Christina Yuna Ko is a Korean American artist living and working in Queens, NY. Her work, grounded in painting and installation, attempts to reclaim the living visual language present in the Asian diasporic experience as a site of potential imaginaries. She received her BFA from Cornell University in 2013 and is currently in Columbia University’s MFA program. Selected exhibitions include: “Transformation Sequence”, Spring Break Art Fair, New York, NY; “Gathering”, Five Myles, Brooklyn, NY; "Étude for Some Place in Between", One River Gallery, Woodbury, NY; “Late Night Enterprise”, Perrotin, New York, NY; “Bathing in Public”, Selenas Mountain, Brooklyn, NY; “Night Scenes”, Tiger Strikes Asteroid, Brooklyn, NY; “In Good Taste”, Dinner Gallery, New York, NY; “Internal Arrangements”, Trestle Gallery, Brooklyn, NY; and “Downloading Place”, Wave Hill, Bronx, NY. Her work has been featured in Apogee, Journal Artforum, FAD Magazine, FAR–NEAR, Gallery Gurls, Hyperallergic, Li Tang, The Fader magazine, and The Washington Post among others.


STATEMENT (つ˵•́ω•̀˵)つ━☆゚.*・

Grounded within installation, painting and sculpture, my work demarcates a visual lexicon that reflects the cultural inheritance of Korean American experience.

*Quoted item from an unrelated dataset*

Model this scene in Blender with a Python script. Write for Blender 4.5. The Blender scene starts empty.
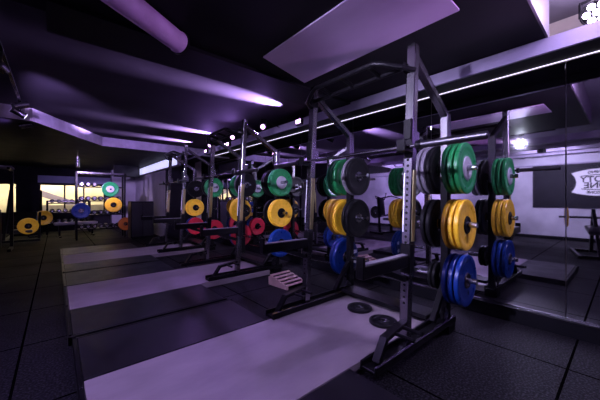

Situated within a Western context and entangled within cross-cultural histories, this lexicon becomes an amalgam of “cute culture”, imported cultural artifacts, generational practices, and domestic wares. By activating familial histories, media platforms, and Asian enclaves as rich sites of reference, I uncover visual connections across immigrant histories and the broader Asian diaspora.

By oscillating the work between object and image, I use installation to create a reimagined space that recontextualizes this uncovered aesthetic language and reiterates connections through arrangement. I use the palette and “flatness” of cute iconography, so that a fly swatter, stickers, and interior decor speak the same visual language. This references how cuteness as an aesthetic category proliferates in the daily life of the diaspora, prevalent in everything from pop culture to everyday necessities. Through recontextualizing, arranging, and reimagining, I seek to unearth the often invisible interconnections spanning from the personal to the geopolitical found within the domestic site.

Ultimately, I aim to reclaim the living language of the diasporic experience as a site of potential imaginaries and make visible the richness present in the persistent everyday practices that enable a community to survive.